Recorded data:

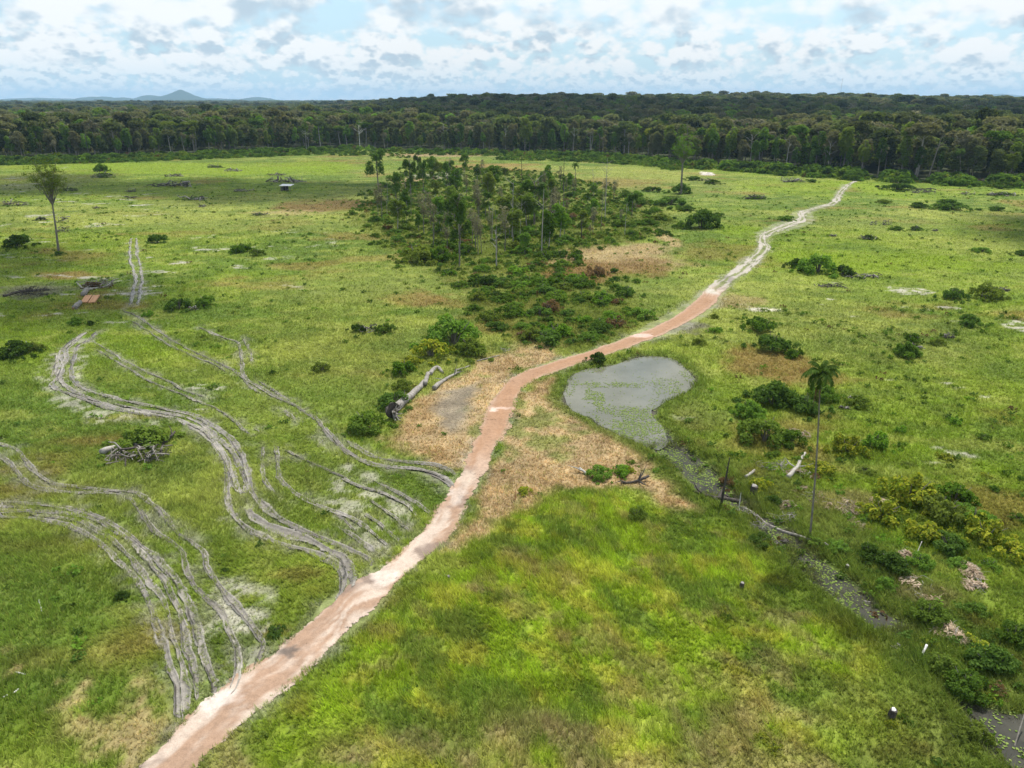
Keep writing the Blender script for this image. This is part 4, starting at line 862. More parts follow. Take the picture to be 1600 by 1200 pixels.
# ------------------------------------------------------------------ single bushes
for a in [
 (652,412,60,'mid','leafy green bush at the near left edge of the thicket'), (690,410,50,'bright','pale green bush right beside the thicket tree base'), (705,545,90,'mid','large green bush above the fallen logs near the road'),
 (735,560,60,'mid','green bush just left of the sandy road verge'), (672,562,60,'yellow','yellow-green bush between logs and large bush'), (626,588,46,'bright','low green bush growing behind the largest fallen log'), (628,612,38,'mid','weedy bush on the upper side of the largest log'),
 (612,640,50,'dark','dark bush at the root end of the largest log'), (572,678,62,'mid','round green bush left of the upturned roots'), (640,572,30,'yellow','small yellow bush above the log pile'), (832,535,44,'mid','dark green bush beside the tan verge above the road'), (870,530,50,'bright','bright bush left of the red road bend'),
 (893,540,22,'dark','small dark pointed bush above the red road'), (935,568,34,'dark','small bush on the bank between road and pond'),
 (1192,520,50,'mid','upper half of the bush pair right of the pond'), (1212,552,62,'dark','lower darker half of the bush pair right of the pond'), (1243,560,32,'bright','small bush hugging the bush pair right of the pond'),
 (1175,660,60,'mid','left bush in the clump behind the palm trunk'), (1215,640,80,'dark','large dark bush in the clump behind the palm'), (1262,650,60,'dark','dark bush directly behind the palm trunk'), (1200,700,80,'mid','front green bush of the clump left of the palm'),
 (1240,700,50,'mid','green bush between white log and palm trunk'), (1290,628,50,'mid','bush just right of the palm crown'), (1330,715,60,'yellow','yellow-green bush right of the palm trunk'), (1375,705,50,'bright','low bright bush right of the yellow-green one'), (1345,638,40,'mid','flat bush beyond the palm with a grey stick'),
 (1190,770,40,'yellow','yellow-leaved bush beside the white-topped stump'), (1210,790,30,'dark','small dark bush behind the fallen crooked trunk'), (1140,760,34,'brown','brown bush beside the dark leaning pole'),
 (1385,820,70,'yellow','golden bush left in the yellow thicket row'), (1430,795,90,'yellow','largest golden yellow bush on the right'), (1480,820,80,'mid','green bush joining the golden bushes'), (1500,790,60,'bright','bright bush behind the golden bushes'), (1450,850,60,'yellow','golden bush at the foot of the yellow row'), (1550,855,80,'yellow','yellow-green bush near the right frame edge'),
 (1590,880,60,'yellow','yellow bush cut by the right frame edge'), (1530,830,60,'mid','green bush between two yellow bushes at right'), (1490,870,60,'dark','dark bush below the golden bushes'),
 (1365,880,50,'dark','dark bush beyond the dark creek water'), (1400,900,60,'dark','larger dark bush beside the dry frond heap'), (1440,890,44,'mid','green bush right of the dry fronds'), (1385,925,40,'mid','bush between creek and dry frond heap'), (1455,975,60,'mid','round bush beside the lower dry frond heap'),
 (1520,1090,70,'mid','bush beside the small pool at bottom right'), (1560,1060,80,'dark','dark bush above the small pool at bottom right'), (1480,1060,60,'mid','low bush in the swampy corner'), (1590,1010,60,'mid','bush at right frame edge above the swampy corner'), (1530,1165,60,'mid','bush at the near side of the small pool'),
 (1395,1135,26,'yellow','small yellow plant at the foot of white-topped stump'), (1415,1130,20,'bright','small bright plant right of white-topped stump'), (1212,1180,28,'yellow','bright yellow-green plant low in front right meadow'), (1192,1160,24,'yellow','yellow-green plant above the lower one in front meadow'),
 (1132,960,18,'yellow','small yellow tuft in the front meadow'), (1135,970,20,'mid','small dark green plant under the yellow tuft'), (995,815,34,'mid','small leafy plant in the front meadow beside tan verge'), (820,775,26,'yellow','yellow plant beside the reddish stake'), (935,750,40,'mid','bush behind the small log on the tan bank'), (970,745,34,'bright','bright bush next to the small log on tan bank'), (985,740,18,'yellow','yellow-green tuft at the end of the tan bank'),
 (48,1152,14,'yellow','tiny yellow bush in the near left corner'), (188,940,26,'dark','dark weed clump inside the left meadow'), (430,1000,34,'dark','low dark bush beside the main road near tracks'), (350,895,14,'dark','small dark plant near the track mouths'),
 (500,582,30,'mid','leafy weed clump in the meadow left of tracks'), (425,585,14,'dark','small dark hummock bush beside the tracks'), (560,520,30,'dark','dark bush of the brush heap left of large bush'), (600,522,34,'mid','green bush right of that brush heap'), (22,388,40,'dark','dark bush at left frame edge beyond the lone tree'), (32,378,24,'dark','small dark bush behind the one at left frame edge'),
 (20,560,54,'dark','dark bush at left frame edge beside white stumps'), (50,550,30,'mid','green bush behind the white stumps'), (115,508,26,'mid','weedy bush below the cut log'), (140,508,16,'dark','small dark bush below the planks'),
 (243,380,30,'dark','dark bush beside the far twin wheel tracks'), (275,485,40,'dark','left bush of the low brush row in left meadow'), (316,480,36,'mid','right bush of the low brush row in left meadow'), (372,395,34,'bright','bright scrub left of its darker neighbour'), (400,400,24,'mid','dark end of the bright scrub in left meadow'),
 (1100,358,60,'dark','low dark bush right of the tan clearing'), (1070,358,24,'mid','small bush at the left of the low dark bush'), (1245,418,30,'dark','small dark bush in row beyond the white road bend'), (1285,428,60,'mid','long low bush beyond the white road bend'), (1320,430,34,'dark','end of the bush row beyond the white road'),
 (1520,510,40,'dark','dark bush by white sand in far right meadow'), (1495,470,40,'dark','dark bush left of the leaning black stump'), (1545,470,50,'mid','flat bush right of the leaning black stump'), (1420,560,50,'mid','pale bush in the right meadow with grey sticks'), (1430,535,30,'bright','small bush above the pale one in right meadow'), (1470,540,24,'mid','small bush right of the pale one'),
 (1495,665,26,'bright','bright plant in the middle of the right meadow'), (1540,690,24,'mid','bush in the middle right meadow near white sand'), (1410,680,24,'bright','bright plant below the right meadow centre'), (1555,770,20,'mid','bush above the yellow bushes at right'),
 (1095,540,24,'mid','bush beside the marshy patch above the pond'), (1120,520,22,'bright','bright plant beside the marshy patch above the pond'), (1118,498,16,'mid','bush where road meets the marshy patch'),
 (155,268,26,'mid','scrubby pale bush far out in left pasture'), (230,495,20,'bright','lone green weed near the far tracks end'), (1065,304,34,'dark','dark low bush at the foot of the lone meadow tree'), (90,400,16,'dark','small dark bush at the foot of the lone left tree')]:
    bush_px(*a)
for k in range(46):
    px = rnd.uniform(1130, 1610); py = rnd.uniform(690, 1180); x, y = G(px, py)
    if pmask(SWAMP, np.array([x]), np.array([y]), 3, 2, 3)[0] < .5 and not (px > 1180 and 700 < py < 900): continue
    if max(poly_sd(CREEKW, np.array([x]), np.array([y]))[0], poly_sd(SLOUGHW, np.array([x]), np.array([y]))[0]) > -.5: continue
    bush_px(px, py, rnd.uniform(18, 46), rnd.choice(['mid', 'mid', 'dark', 'bright', 'brown', 'yellow']), 'low leafy scrub clump in the marshy ground at right', 'scrub clumps of the marshy ground', hf=.7)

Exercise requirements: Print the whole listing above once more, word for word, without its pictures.

Full response:
Keep writing the Blender script for this image. This is part 4, starting at line 862. More parts follow. Take the picture to be 1600 by 1200 pixels.
# ------------------------------------------------------------------ single bushes
for a in [
 (652,412,60,'mid','leafy green bush at the near left edge of the thicket'), (690,410,50,'bright','pale green bush right beside the thicket tree base'), (705,545,90,'mid','large green bush above the fallen logs near the road'),
 (735,560,60,'mid','green bush just left of the sandy road verge'), (672,562,60,'yellow','yellow-green bush between logs and large bush'), (626,588,46,'bright','low green bush growing behind the largest fallen log'), (628,612,38,'mid','weedy bush on the upper side of the largest log'),
 (612,640,50,'dark','dark bush at the root end of the largest log'), (572,678,62,'mid','round green bush left of the upturned roots'), (640,572,30,'yellow','small yellow bush above the log pile'), (832,535,44,'mid','dark green bush beside the tan verge above the road'), (870,530,50,'bright','bright bush left of the red road bend'),
 (893,540,22,'dark','small dark pointed bush above the red road'), (935,568,34,'dark','small bush on the bank between road and pond'),
 (1192,520,50,'mid','upper half of the bush pair right of the pond'), (1212,552,62,'dark','lower darker half of the bush pair right of the pond'), (1243,560,32,'bright','small bush hugging the bush pair right of the pond'),
 (1175,660,60,'mid','left bush in the clump behind the palm trunk'), (1215,640,80,'dark','large dark bush in the clump behind the palm'), (1262,650,60,'dark','dark bush directly behind the palm trunk'), (1200,700,80,'mid','front green bush of the clump left of the palm'),
 (1240,700,50,'mid','green bush between white log and palm trunk'), (1290,628,50,'mid','bush just right of the palm crown'), (1330,715,60,'yellow','yellow-green bush right of the palm trunk'), (1375,705,50,'bright','low bright bush right of the yellow-green one'), (1345,638,40,'mid','flat bush beyond the palm with a grey stick'),
 (1190,770,40,'yellow','yellow-leaved bush beside the white-topped stump'), (1210,790,30,'dark','small dark bush behind the fallen crooked trunk'), (1140,760,34,'brown','brown bush beside the dark leaning pole'),
 (1385,820,70,'yellow','golden bush left in the yellow thicket row'), (1430,795,90,'yellow','largest golden yellow bush on the right'), (1480,820,80,'mid','green bush joining the golden bushes'), (1500,790,60,'bright','bright bush behind the golden bushes'), (1450,850,60,'yellow','golden bush at the foot of the yellow row'), (1550,855,80,'yellow','yellow-green bush near the right frame edge'),
 (1590,880,60,'yellow','yellow bush cut by the right frame edge'), (1530,830,60,'mid','green bush between two yellow bushes at right'), (1490,870,60,'dark','dark bush below the golden bushes'),
 (1365,880,50,'dark','dark bush beyond the dark creek water'), (1400,900,60,'dark','larger dark bush beside the dry frond heap'), (1440,890,44,'mid','green bush right of the dry fronds'), (1385,925,40,'mid','bush between creek and dry frond heap'), (1455,975,60,'mid','round bush beside the lower dry frond heap'),
 (1520,1090,70,'mid','bush beside the small pool at bottom right'), (1560,1060,80,'dark','dark bush above the small pool at bottom right'), (1480,1060,60,'mid','low bush in the swampy corner'), (1590,1010,60,'mid','bush at right frame edge above the swampy corner'), (1530,1165,60,'mid','bush at the near side of the small pool'),
 (1395,1135,26,'yellow','small yellow plant at the foot of white-topped stump'), (1415,1130,20,'bright','small bright plant right of white-topped stump'), (1212,1180,28,'yellow','bright yellow-green plant low in front right meadow'), (1192,1160,24,'yellow','yellow-green plant above the lower one in front meadow'),
 (1132,960,18,'yellow','small yellow tuft in the front meadow'), (1135,970,20,'mid','small dark green plant under the yellow tuft'), (995,815,34,'mid','small leafy plant in the front meadow beside tan verge'), (820,775,26,'yellow','yellow plant beside the reddish stake'), (935,750,40,'mid','bush behind the small log on the tan bank'), (970,745,34,'bright','bright bush next to the small log on tan bank'), (985,740,18,'yellow','yellow-green tuft at the end of the tan bank'),
 (48,1152,14,'yellow','tiny yellow bush in the near left corner'), (188,940,26,'dark','dark weed clump inside the left meadow'), (430,1000,34,'dark','low dark bush beside the main road near tracks'), (350,895,14,'dark','small dark plant near the track mouths'),
 (500,582,30,'mid','leafy weed clump in the meadow left of tracks'), (425,585,14,'dark','small dark hummock bush beside the tracks'), (560,520,30,'dark','dark bush of the brush heap left of large bush'), (600,522,34,'mid','green bush right of that brush heap'), (22,388,40,'dark','dark bush at left frame edge beyond the lone tree'), (32,378,24,'dark','small dark bush behind the one at left frame edge'),
 (20,560,54,'dark','dark bush at left frame edge beside white stumps'), (50,550,30,'mid','green bush behind the white stumps'), (115,508,26,'mid','weedy bush below the cut log'), (140,508,16,'dark','small dark bush below the planks'),
 (243,380,30,'dark','dark bush beside the far twin wheel tracks'), (275,485,40,'dark','left bush of the low brush row in left meadow'), (316,480,36,'mid','right bush of the low brush row in left meadow'), (372,395,34,'bright','bright scrub left of its darker neighbour'), (400,400,24,'mid','dark end of the bright scrub in left meadow'),
 (1100,358,60,'dark','low dark bush right of the tan clearing'), (1070,358,24,'mid','small bush at the left of the low dark bush'), (1245,418,30,'dark','small dark bush in row beyond the white road bend'), (1285,428,60,'mid','long low bush beyond the white road bend'), (1320,430,34,'dark','end of the bush row beyond the white road'),
 (1520,510,40,'dark','dark bush by white sand in far right meadow'), (1495,470,40,'dark','dark bush left of the leaning black stump'), (1545,470,50,'mid','flat bush right of the leaning black stump'), (1420,560,50,'mid','pale bush in the right meadow with grey sticks'), (1430,535,30,'bright','small bush above the pale one in right meadow'), (1470,540,24,'mid','small bush right of the pale one'),
 (1495,665,26,'bright','bright plant in the middle of the right meadow'), (1540,690,24,'mid','bush in the middle right meadow near white sand'), (1410,680,24,'bright','bright plant below the right meadow centre'), (1555,770,20,'mid','bush above the yellow bushes at right'),
 (1095,540,24,'mid','bush beside the marshy patch above the pond'), (1120,520,22,'bright','bright plant beside the marshy patch above the pond'), (1118,498,16,'mid','bush where road meets the marshy patch'),
 (155,268,26,'mid','scrubby pale bush far out in left pasture'), (230,495,20,'bright','lone green weed near the far tracks end'), (1065,304,34,'dark','dark low bush at the foot of the lone meadow tree'), (90,400,16,'dark','small dark bush at the foot of the lone left tree')]:
    bush_px(*a)
for k in range(46):
    px = rnd.uniform(1130, 1610); py = rnd.uniform(690, 1180); x, y = G(px, py)
    if pmask(SWAMP, np.array([x]), np.array([y]), 3, 2, 3)[0] < .5 and not (px > 1180 and 700 < py < 900): continue
    if max(poly_sd(CREEKW, np.array([x]), np.array([y]))[0], poly_sd(SLOUGHW, np.array([x]), np.array([y]))[0]) > -.5: continue
    bush_px(px, py, rnd.uniform(18, 46), rnd.choice(['mid', 'mid', 'dark', 'bright', 'brown', 'yellow']), 'low leafy scrub clump in the marshy ground at right', 'scrub clumps of the marshy ground', hf=.7)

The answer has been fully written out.